Exactly the lines from the line containing "Write the bpy" through the line containing "S.camera = cam" are to be echoed, with both included and pictures left out.

(Records)
>>>>>
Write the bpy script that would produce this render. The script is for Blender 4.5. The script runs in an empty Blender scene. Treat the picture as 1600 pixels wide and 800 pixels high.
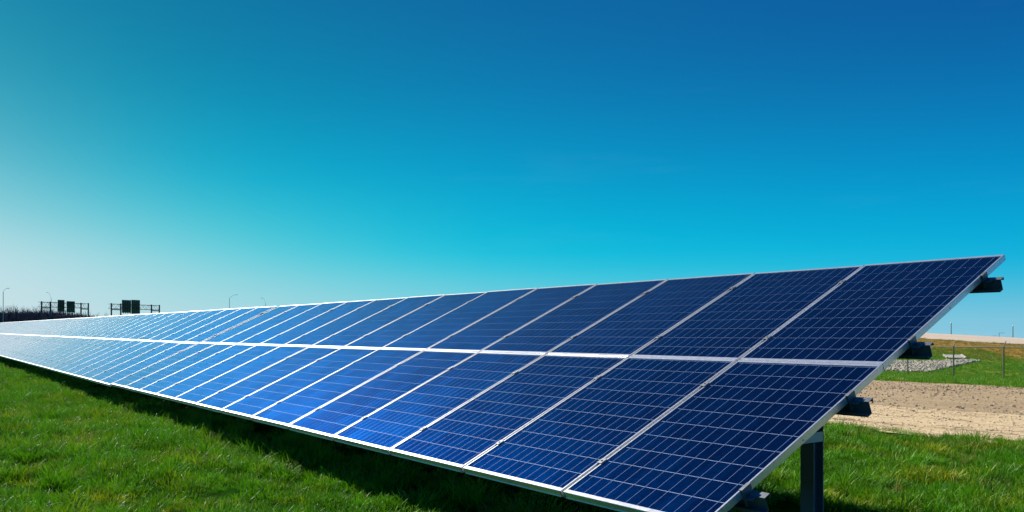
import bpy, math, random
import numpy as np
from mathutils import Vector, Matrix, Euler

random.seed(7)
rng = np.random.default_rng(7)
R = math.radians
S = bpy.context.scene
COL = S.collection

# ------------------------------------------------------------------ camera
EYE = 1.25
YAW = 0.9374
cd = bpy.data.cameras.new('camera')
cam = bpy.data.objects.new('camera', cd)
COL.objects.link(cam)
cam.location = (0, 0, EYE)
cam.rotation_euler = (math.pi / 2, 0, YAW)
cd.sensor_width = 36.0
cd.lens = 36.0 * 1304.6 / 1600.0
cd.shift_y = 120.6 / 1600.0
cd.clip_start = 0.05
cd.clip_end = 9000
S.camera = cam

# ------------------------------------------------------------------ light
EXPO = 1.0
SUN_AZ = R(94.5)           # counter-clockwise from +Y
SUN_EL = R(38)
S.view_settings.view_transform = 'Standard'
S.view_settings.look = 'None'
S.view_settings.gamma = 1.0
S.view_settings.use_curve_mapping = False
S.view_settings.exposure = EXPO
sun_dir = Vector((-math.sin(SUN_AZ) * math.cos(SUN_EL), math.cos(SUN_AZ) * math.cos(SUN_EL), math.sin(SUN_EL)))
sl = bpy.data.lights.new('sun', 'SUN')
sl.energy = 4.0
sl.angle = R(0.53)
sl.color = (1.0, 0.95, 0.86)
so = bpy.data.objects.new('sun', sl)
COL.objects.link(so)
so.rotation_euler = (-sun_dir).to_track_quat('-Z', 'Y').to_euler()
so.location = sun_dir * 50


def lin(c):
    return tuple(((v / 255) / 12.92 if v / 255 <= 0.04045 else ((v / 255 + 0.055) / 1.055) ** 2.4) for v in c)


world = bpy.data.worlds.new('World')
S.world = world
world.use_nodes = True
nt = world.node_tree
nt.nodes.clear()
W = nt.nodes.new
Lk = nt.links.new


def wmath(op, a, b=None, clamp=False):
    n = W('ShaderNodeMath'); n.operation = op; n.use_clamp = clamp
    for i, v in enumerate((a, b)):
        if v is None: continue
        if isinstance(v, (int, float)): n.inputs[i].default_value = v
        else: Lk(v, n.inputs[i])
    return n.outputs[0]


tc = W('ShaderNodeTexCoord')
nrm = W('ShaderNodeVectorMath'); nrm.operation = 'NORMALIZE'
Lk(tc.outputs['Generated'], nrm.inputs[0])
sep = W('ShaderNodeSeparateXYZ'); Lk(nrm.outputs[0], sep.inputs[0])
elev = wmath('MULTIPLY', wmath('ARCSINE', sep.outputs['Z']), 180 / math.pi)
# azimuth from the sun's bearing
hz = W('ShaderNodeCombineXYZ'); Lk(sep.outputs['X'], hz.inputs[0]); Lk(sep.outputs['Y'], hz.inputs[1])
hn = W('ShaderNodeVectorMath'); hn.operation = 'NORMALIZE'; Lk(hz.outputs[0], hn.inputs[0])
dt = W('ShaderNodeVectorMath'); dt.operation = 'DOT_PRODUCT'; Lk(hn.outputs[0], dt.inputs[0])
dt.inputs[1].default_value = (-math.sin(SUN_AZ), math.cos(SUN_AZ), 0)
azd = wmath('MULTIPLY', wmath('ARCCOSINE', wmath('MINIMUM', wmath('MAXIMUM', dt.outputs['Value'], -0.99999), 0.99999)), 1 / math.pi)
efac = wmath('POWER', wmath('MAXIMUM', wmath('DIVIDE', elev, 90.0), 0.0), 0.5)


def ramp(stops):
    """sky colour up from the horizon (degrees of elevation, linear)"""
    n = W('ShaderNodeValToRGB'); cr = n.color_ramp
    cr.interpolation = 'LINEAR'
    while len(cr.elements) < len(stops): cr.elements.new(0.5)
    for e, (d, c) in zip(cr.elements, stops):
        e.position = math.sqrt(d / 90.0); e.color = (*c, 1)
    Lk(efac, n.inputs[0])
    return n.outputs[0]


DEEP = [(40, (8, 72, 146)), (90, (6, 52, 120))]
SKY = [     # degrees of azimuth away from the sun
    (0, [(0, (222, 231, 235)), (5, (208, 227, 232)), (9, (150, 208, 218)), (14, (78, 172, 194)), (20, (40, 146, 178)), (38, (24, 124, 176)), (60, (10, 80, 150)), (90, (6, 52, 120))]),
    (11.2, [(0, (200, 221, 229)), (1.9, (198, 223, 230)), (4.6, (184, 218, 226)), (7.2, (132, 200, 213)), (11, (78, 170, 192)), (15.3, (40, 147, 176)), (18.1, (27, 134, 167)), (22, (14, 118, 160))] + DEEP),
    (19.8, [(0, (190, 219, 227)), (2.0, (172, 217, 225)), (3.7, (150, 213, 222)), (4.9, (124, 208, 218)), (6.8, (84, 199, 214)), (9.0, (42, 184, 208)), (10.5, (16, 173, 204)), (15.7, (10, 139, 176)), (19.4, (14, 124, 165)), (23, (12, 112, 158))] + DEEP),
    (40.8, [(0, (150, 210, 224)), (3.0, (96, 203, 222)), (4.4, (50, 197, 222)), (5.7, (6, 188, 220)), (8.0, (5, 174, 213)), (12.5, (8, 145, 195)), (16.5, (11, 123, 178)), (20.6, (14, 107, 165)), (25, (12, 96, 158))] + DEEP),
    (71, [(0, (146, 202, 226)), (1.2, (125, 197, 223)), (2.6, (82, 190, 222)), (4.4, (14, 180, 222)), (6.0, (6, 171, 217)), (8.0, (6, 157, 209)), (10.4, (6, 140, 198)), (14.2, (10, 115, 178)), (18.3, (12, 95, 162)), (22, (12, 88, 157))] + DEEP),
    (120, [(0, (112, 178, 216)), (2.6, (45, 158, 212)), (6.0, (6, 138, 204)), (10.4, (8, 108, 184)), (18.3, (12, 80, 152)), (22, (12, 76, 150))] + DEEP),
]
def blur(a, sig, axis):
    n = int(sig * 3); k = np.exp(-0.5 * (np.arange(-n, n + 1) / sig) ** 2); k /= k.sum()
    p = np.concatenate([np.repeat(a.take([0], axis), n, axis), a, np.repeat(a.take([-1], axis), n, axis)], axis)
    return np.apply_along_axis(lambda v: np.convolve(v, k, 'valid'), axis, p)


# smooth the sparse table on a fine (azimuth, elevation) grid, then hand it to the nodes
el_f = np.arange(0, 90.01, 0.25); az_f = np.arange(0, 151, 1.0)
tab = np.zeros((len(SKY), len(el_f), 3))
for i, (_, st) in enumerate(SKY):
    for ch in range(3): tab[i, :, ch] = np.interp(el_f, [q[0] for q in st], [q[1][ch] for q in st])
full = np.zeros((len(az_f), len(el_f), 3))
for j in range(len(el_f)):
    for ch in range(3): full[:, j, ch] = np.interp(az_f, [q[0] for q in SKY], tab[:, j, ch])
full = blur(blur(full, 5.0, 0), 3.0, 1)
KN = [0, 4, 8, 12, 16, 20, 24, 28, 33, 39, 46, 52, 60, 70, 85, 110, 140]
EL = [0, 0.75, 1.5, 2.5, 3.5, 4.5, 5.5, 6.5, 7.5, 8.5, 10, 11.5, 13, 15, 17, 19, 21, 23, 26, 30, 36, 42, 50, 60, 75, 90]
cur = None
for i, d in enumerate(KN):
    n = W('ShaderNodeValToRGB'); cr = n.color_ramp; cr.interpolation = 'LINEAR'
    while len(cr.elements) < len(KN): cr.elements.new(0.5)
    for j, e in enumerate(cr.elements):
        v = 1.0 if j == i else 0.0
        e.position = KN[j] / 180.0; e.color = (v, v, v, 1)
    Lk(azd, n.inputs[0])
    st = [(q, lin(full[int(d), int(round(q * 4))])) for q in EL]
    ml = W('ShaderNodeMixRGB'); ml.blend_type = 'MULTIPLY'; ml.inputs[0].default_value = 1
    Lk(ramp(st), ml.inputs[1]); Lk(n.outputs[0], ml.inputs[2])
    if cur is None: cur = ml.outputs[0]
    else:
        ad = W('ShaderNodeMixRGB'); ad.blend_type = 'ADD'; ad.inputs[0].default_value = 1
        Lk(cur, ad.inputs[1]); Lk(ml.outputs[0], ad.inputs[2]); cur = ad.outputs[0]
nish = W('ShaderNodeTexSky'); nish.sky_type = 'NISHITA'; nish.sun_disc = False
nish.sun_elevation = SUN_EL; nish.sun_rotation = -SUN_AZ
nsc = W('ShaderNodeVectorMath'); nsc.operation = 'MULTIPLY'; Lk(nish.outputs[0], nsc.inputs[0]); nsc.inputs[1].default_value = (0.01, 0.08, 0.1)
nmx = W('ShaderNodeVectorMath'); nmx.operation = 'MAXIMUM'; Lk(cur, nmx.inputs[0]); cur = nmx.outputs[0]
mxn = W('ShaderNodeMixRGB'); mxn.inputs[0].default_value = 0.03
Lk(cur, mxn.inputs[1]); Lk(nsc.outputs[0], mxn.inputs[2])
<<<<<
>>>>>
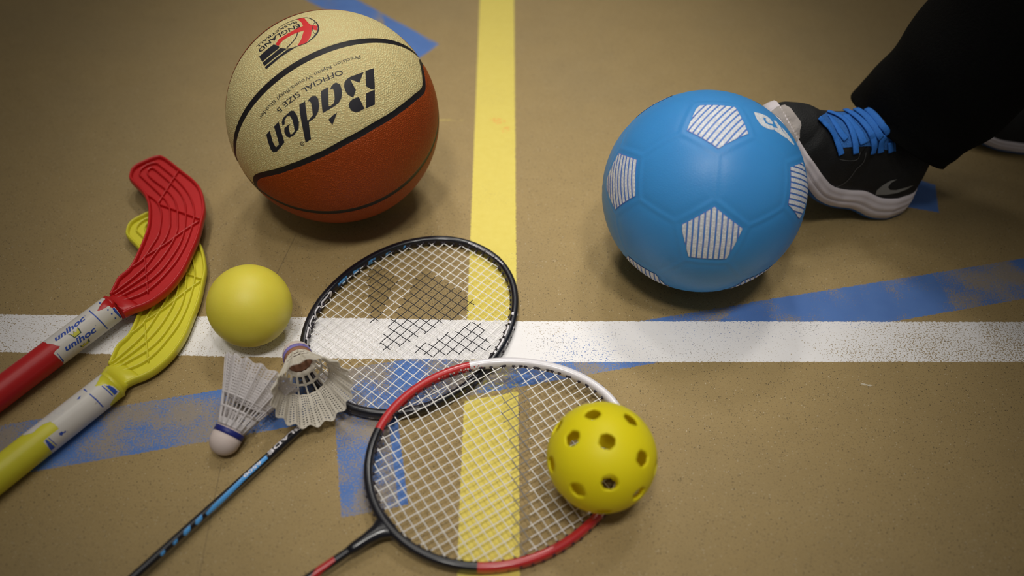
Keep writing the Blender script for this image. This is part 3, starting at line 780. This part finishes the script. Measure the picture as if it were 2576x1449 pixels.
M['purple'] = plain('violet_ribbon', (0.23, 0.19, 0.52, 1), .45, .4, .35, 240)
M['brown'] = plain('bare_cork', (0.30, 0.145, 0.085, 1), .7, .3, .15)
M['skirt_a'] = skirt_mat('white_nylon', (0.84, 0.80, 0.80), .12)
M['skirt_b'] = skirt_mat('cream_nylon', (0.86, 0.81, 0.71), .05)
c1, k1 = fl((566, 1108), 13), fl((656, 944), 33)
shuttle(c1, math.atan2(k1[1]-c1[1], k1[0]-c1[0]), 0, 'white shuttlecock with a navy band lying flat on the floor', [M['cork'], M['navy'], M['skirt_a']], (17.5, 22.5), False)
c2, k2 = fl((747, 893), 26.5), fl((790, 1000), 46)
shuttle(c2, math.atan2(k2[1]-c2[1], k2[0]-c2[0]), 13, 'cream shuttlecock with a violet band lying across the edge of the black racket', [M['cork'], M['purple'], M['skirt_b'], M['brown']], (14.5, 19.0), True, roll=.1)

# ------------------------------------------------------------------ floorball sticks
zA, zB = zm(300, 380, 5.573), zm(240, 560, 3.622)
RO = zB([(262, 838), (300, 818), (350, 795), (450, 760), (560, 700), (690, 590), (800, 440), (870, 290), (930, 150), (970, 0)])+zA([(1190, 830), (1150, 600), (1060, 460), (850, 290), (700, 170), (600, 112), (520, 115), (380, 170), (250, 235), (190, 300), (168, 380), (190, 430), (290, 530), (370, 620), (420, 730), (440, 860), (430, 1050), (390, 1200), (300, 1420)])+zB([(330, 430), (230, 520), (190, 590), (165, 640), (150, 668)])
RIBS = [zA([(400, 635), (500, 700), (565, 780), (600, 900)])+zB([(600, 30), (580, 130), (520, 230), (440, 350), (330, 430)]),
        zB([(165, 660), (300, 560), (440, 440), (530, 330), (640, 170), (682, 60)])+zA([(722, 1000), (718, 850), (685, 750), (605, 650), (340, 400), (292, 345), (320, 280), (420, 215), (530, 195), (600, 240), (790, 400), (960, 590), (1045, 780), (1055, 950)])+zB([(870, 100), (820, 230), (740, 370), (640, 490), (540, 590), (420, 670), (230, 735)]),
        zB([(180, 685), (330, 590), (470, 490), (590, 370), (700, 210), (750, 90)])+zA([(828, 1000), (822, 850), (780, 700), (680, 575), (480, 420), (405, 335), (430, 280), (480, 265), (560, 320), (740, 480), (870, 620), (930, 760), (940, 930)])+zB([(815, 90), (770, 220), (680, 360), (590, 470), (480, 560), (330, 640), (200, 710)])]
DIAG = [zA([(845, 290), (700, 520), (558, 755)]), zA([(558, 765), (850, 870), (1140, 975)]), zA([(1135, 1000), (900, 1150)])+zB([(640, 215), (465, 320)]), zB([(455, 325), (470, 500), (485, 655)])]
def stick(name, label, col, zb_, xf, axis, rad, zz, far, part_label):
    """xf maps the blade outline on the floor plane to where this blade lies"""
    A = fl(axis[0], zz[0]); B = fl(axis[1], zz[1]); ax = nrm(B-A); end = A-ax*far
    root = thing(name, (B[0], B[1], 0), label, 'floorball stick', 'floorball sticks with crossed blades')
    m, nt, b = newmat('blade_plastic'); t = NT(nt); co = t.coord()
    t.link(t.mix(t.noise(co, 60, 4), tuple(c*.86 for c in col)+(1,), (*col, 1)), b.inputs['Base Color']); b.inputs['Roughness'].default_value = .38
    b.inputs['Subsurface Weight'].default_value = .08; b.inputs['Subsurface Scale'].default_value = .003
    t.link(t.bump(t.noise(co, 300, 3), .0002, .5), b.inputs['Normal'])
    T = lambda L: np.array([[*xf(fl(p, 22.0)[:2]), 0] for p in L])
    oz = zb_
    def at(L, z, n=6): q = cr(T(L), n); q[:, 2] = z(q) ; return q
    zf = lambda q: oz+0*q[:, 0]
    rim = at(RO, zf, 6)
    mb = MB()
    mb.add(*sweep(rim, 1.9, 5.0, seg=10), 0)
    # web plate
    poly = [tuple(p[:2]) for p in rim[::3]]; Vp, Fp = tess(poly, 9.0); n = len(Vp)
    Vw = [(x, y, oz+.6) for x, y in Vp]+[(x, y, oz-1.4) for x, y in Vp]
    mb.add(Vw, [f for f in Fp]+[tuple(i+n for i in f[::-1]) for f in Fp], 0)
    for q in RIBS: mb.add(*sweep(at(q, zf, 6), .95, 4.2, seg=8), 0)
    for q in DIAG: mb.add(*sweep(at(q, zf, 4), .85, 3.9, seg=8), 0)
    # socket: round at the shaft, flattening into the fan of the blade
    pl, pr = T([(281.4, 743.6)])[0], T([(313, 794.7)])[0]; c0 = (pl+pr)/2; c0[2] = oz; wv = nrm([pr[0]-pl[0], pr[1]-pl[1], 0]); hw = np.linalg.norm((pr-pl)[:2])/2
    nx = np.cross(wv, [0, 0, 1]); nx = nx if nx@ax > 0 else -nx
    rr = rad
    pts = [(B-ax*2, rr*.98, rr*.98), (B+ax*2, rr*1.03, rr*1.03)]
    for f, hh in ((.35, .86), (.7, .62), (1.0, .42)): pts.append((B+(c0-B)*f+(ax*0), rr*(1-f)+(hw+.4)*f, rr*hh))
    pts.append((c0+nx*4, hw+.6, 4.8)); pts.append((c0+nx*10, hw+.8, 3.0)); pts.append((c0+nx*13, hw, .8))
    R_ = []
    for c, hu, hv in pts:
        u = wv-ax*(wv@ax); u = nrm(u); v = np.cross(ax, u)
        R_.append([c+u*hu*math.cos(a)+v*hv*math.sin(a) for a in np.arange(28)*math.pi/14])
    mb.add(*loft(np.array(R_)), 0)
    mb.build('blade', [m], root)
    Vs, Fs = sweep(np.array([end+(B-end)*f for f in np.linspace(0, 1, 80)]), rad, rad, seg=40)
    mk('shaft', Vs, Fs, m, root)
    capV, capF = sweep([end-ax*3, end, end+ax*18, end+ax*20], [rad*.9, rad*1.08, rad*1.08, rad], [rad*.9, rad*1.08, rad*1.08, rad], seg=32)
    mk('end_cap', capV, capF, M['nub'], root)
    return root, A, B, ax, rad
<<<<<
Written response »
Write the bpy script that would produce this render. The script is for Blender 4.5. The script runs in an empty Blender scene. Treat the picture as 1600 pixels wide and 800 pixels high.
import bpy, math, random
import numpy as np
from mathutils import Vector, Matrix, Euler

random.seed(7)
rng = np.random.default_rng(7)
R = math.radians
S = bpy.context.scene
COL = S.collection

# ------------------------------------------------------------------ camera
EYE = 1.25
YAW = 0.9374
cd = bpy.data.cameras.new('camera')
cam = bpy.data.objects.new('camera', cd)
COL.objects.link(cam)
cam.location = (0, 0, EYE)
cam.rotation_euler = (math.pi / 2, 0, YAW)
cd.sensor_width = 36.0
cd.lens = 36.0 * 1304.6 / 1600.0
cd.shift_y = 120.6 / 1600.0
cd.clip_start = 0.05
cd.clip_end = 9000
S.camera = cam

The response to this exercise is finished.